The making of modern India owes a lot to a physicist-turned-statistician who pioneered the art of conducting large-scale surveys to better understand a newly independent nation.
Today (June 29), Google Doodle celebrates the 125th birthday of Prasanta Chandra Mahalanobis, a legendary mathematician who is widely considered the father of statistics in India. The founder of the Indian Statistical Institute (ISI), Mahalanobis encouraged the adoption of statistics in economic research and planning at a time when the field was virtually non-existent in India.
Mahalanobis was born on June 29, 1893, into a well-off family in Calcutta (now Kolkata) that reportedly traced the roots of its name to a Mughal-era ancestor who kept land revenue records in ancient Bengal. At the time, he was known as “Nauvice,” a Persian word meaning scribe of the Mahal (the Mughal court). The last name Mahalanobis evolved from the combination of “Nauvice” and “Mahal.”
The young Mahalanobis began his education at the Brahmo Boys School established by his grandfather in 1904, before going on to get a bachelor’s degree in science from Presidency College in 1912. He then sailed to England and joined Cambridge University in 1913, where he aced his exams in physics and was awarded a research scholarship of £80 a year.
He wasn’t solely focused on physics, though: In his time at Cambridge, he also read about astronomy, philosophy, architecture, and psychology. But one day at the library, he was introduced to the theoretical statistics journal Biometrika, which laid the foundation for his life-long fascination with statistics.
In 1915, a year after the First World War broke out, Mahalanobis came back to India for a break, but the intensifying conflict prevented him from returning to Cambridge. So, he embarked on a career as a lecturer at the Presidency College in Calcutta and became an assistant professor of physics in 1922. He would go on to teach physics at the college for the next 33 years.
Like at Cambridge, physics was hardly his only priority. He established a statistical laboratory at the college, where he conducted research into the issues of flood control in north Bengal and Orissa (now Odisha), among other things. And on Dec. 17, 1931, he established the ISI, a statistical society that would go on to draw some of the greatest mathematicians of that time, who engaged in pioneering research. Mahalanobis himself made advancements in descriptive statistics, coining the “Mahalanobis distance,” a measure used to account for correlation between variables.

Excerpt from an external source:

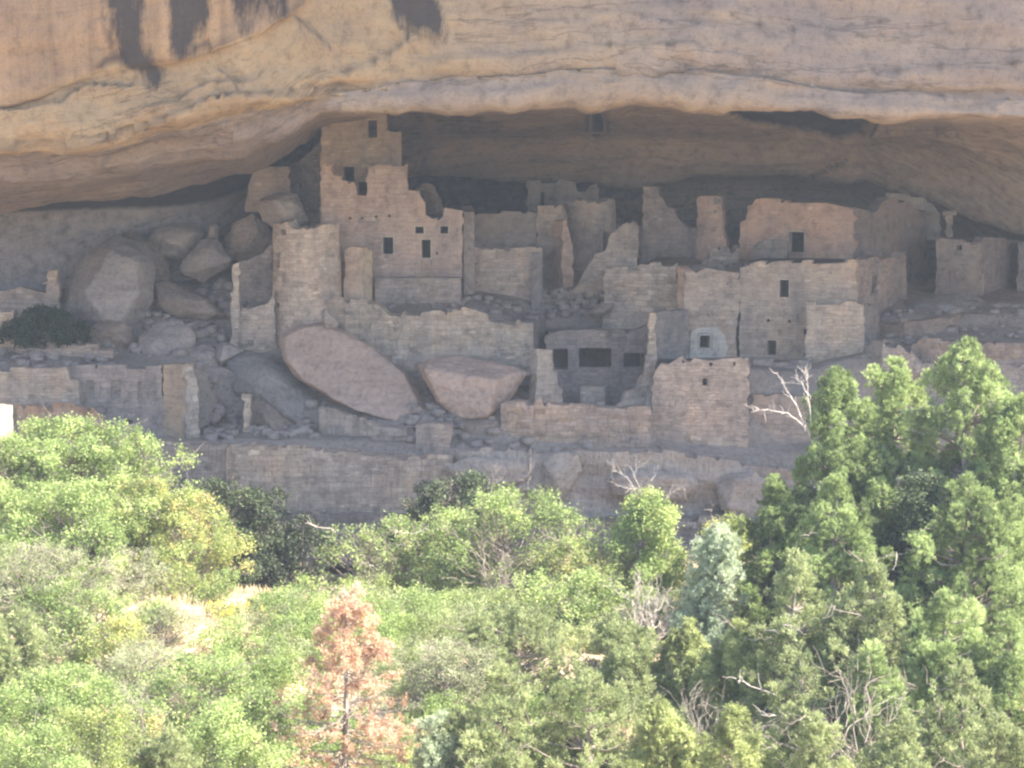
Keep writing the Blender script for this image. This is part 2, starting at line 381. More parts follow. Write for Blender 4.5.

Though it initially struggled with finding enough funding, in the 1930s, the ISI managed to embark on pioneering pilot surveys that measured aspects of the Indian economy that had never been comprehensively recorded before. The institute used sampling to study things like tea consumption patterns and crop acreage.
After India’s independence from British rule, the ISI’s research became even more essential as the first government scrambled to find ways to promote industrialisation and development, and reduce poverty in the wake of the brutal effects of Partition. At the time, unlike in more developed countries, there was hardly any accurate data that the Indian government could use for its planning, so Mahalanobis and the ISI worked to create a large-scale sampling project to figure out the size and the state of the economy.
In 1950, he helped establish the National Sample Survey Organisation (NSSO), which over the years would fine-tune ways to capture the state of India’s vast territory by collecting accurate socio-economic data every year. He also helped set up the Central Statistical Organisation to coordinate statistical research in the country.
It was Mahalanobis’s work for the government of India that would really establish his legacy, which the American statistician WA Deming summed up with the following: “No country, developed, underdeveloped or overdeveloped, has such a wealth of information about its people as India has in respect of expenditures, savings, and time lost to sickness, employment, unemployment, agriculture and industrial production.”
The NSSO’s work was so pioneering and influential that researchers and policymakers from outside India reportedly made trips to the country to learn from Mahalanobis and his staff. Mahalanobis was at the forefront of statistical research in India and even spurred the introduction of the country’s first computers, which were used at the ISI to help out other government agencies, including the ministry of defence and the India Meteorological Department.
Throughout his illustrious career, Mahalanobis won several awards, including the Padma Vibhushan, India’s second-highest civilian award. In June 1972, he died at the age of 79, after a lifetime of pioneering work that showed the world just how far statistics could go.